*** Given material

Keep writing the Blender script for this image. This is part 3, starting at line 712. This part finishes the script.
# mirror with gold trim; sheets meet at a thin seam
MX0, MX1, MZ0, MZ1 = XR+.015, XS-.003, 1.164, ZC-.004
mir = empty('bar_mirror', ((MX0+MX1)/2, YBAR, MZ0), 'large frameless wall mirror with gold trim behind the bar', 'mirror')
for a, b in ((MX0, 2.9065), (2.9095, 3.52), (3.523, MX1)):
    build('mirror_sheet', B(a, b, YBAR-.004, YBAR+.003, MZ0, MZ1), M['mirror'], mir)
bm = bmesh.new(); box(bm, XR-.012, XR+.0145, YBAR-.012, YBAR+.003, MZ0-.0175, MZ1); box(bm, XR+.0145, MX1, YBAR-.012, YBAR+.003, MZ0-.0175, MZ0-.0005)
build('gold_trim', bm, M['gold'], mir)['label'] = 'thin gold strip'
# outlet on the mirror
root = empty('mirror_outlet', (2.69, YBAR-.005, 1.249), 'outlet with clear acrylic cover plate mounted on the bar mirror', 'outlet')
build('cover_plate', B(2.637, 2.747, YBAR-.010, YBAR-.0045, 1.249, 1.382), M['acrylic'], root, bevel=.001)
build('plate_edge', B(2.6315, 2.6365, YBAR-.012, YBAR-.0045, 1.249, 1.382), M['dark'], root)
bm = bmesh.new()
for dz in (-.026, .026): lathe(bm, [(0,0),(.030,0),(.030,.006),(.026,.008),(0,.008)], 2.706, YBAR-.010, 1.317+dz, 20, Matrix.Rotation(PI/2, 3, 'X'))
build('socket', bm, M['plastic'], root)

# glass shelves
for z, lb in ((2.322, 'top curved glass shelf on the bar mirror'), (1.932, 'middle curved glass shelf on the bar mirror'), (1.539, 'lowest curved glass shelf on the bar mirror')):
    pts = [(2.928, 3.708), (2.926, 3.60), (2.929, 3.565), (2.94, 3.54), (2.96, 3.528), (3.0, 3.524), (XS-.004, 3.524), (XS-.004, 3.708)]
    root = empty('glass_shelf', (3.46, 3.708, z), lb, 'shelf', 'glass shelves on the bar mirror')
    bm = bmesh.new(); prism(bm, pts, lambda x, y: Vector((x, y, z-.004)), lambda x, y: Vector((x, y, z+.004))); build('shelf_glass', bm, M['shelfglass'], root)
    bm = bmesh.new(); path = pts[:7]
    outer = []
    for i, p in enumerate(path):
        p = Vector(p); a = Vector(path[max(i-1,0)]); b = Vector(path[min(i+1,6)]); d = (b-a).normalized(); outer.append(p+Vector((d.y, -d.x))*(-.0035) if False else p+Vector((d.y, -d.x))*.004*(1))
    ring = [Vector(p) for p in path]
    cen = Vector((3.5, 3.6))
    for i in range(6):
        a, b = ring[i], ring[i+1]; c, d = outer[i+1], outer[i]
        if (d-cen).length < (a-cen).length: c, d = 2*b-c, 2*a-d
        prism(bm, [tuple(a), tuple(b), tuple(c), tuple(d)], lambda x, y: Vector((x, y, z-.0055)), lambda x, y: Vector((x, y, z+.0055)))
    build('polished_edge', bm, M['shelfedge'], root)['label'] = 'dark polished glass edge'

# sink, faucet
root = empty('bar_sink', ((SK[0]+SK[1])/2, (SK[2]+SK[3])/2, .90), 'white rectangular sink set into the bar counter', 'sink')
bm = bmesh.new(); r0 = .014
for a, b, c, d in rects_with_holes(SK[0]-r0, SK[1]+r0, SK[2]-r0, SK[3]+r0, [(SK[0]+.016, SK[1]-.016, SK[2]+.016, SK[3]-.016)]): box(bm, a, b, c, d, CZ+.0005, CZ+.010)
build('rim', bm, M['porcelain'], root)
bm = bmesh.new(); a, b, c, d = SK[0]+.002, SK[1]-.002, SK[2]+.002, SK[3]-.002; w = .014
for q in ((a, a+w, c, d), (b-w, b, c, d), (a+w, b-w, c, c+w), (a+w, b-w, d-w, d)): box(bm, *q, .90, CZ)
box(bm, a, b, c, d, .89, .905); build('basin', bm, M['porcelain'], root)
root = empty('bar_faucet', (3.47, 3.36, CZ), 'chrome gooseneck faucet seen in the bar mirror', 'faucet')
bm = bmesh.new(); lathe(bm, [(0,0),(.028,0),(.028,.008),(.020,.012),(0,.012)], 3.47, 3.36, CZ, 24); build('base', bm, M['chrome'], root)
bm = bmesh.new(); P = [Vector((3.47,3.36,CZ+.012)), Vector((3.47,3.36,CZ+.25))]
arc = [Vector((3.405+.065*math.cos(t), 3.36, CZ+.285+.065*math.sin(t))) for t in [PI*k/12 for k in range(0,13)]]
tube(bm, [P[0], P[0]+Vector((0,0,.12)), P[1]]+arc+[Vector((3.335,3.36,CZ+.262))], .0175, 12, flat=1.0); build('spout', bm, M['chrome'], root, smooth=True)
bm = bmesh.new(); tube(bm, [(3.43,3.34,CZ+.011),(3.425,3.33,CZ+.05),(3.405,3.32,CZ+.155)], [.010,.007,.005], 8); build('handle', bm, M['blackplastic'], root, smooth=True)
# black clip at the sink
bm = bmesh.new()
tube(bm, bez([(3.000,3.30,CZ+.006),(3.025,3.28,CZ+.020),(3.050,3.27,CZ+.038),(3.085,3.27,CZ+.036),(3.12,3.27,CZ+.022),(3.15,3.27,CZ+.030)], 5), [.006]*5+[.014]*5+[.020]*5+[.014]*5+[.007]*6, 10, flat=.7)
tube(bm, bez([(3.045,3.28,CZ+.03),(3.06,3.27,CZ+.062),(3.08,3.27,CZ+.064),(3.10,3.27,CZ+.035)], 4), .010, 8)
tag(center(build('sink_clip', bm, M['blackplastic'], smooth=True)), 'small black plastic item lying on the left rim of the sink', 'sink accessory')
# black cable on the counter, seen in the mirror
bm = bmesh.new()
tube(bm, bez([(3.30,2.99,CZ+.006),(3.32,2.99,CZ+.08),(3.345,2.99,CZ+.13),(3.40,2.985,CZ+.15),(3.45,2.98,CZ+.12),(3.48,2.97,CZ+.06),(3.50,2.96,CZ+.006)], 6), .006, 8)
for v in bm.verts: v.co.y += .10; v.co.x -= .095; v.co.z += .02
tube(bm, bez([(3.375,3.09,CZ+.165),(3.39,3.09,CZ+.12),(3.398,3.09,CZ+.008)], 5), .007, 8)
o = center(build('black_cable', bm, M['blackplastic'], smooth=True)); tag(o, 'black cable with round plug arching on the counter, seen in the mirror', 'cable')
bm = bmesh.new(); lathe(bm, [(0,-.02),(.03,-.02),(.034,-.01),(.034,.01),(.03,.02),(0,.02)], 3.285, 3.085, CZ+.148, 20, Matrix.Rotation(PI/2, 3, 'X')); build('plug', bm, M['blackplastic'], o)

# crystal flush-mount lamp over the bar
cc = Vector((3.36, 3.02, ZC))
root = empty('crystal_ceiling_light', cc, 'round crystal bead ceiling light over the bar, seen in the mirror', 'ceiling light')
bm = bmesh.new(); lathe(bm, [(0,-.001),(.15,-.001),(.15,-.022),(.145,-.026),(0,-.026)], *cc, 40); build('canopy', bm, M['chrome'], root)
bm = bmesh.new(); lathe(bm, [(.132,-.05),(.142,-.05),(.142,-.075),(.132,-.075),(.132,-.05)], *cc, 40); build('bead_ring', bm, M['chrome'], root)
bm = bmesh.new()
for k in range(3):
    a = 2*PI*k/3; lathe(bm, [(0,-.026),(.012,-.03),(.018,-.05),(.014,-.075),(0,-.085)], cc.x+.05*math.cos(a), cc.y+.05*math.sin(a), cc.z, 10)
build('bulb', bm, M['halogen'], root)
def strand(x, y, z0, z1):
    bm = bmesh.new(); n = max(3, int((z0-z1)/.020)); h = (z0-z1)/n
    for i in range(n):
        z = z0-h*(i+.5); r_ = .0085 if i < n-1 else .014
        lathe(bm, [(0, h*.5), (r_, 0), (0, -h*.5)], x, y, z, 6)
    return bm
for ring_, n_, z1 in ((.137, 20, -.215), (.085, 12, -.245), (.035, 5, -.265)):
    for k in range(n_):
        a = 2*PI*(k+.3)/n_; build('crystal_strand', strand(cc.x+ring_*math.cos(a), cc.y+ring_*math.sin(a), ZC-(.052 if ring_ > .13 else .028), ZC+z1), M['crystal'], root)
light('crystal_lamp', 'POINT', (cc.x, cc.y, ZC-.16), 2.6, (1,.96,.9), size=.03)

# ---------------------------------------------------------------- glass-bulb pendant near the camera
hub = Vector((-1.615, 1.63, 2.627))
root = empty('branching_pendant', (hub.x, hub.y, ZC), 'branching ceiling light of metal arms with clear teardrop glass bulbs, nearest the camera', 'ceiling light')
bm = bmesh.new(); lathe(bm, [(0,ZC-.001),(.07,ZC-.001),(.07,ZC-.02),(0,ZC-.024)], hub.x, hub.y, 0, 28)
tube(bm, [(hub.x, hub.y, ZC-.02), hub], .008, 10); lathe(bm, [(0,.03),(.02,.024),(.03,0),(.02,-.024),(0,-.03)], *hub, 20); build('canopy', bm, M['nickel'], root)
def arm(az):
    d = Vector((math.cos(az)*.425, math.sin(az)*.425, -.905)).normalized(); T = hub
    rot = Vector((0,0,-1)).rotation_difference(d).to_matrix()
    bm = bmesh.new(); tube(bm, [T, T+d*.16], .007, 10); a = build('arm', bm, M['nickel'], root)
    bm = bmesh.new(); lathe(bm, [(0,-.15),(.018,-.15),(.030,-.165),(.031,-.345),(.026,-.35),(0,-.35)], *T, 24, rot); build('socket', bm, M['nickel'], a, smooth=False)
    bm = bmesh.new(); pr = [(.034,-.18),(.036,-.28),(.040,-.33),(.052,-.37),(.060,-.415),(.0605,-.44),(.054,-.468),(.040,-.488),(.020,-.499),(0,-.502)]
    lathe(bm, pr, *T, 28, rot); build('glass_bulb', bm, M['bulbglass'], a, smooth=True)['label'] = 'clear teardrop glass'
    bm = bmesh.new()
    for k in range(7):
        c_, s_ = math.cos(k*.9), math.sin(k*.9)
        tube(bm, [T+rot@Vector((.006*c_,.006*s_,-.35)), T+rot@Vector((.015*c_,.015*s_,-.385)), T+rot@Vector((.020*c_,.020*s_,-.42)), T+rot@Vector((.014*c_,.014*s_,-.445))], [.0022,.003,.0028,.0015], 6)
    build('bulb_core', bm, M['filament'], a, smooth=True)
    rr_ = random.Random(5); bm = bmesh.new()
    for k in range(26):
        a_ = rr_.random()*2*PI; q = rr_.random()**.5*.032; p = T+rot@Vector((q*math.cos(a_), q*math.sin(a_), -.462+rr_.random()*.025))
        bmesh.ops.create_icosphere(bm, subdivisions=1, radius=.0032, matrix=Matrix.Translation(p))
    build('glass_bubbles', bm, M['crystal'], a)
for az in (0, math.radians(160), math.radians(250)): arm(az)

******

Direction —
Extract exactly the leading lines of the data, stopping at and including the line with "build('socket', bm, M['plastic'], root)".

Problem solution —
Keep writing the Blender script for this image. This is part 3, starting at line 712. This part finishes the script.
# mirror with gold trim; sheets meet at a thin seam
MX0, MX1, MZ0, MZ1 = XR+.015, XS-.003, 1.164, ZC-.004
mir = empty('bar_mirror', ((MX0+MX1)/2, YBAR, MZ0), 'large frameless wall mirror with gold trim behind the bar', 'mirror')
for a, b in ((MX0, 2.9065), (2.9095, 3.52), (3.523, MX1)):
    build('mirror_sheet', B(a, b, YBAR-.004, YBAR+.003, MZ0, MZ1), M['mirror'], mir)
bm = bmesh.new(); box(bm, XR-.012, XR+.0145, YBAR-.012, YBAR+.003, MZ0-.0175, MZ1); box(bm, XR+.0145, MX1, YBAR-.012, YBAR+.003, MZ0-.0175, MZ0-.0005)
build('gold_trim', bm, M['gold'], mir)['label'] = 'thin gold strip'
# outlet on the mirror
root = empty('mirror_outlet', (2.69, YBAR-.005, 1.249), 'outlet with clear acrylic cover plate mounted on the bar mirror', 'outlet')
build('cover_plate', B(2.637, 2.747, YBAR-.010, YBAR-.0045, 1.249, 1.382), M['acrylic'], root, bevel=.001)
build('plate_edge', B(2.6315, 2.6365, YBAR-.012, YBAR-.0045, 1.249, 1.382), M['dark'], root)
bm = bmesh.new()
for dz in (-.026, .026): lathe(bm, [(0,0),(.030,0),(.030,.006),(.026,.008),(0,.008)], 2.706, YBAR-.010, 1.317+dz, 20, Matrix.Rotation(PI/2, 3, 'X'))
build('socket', bm, M['plastic'], root)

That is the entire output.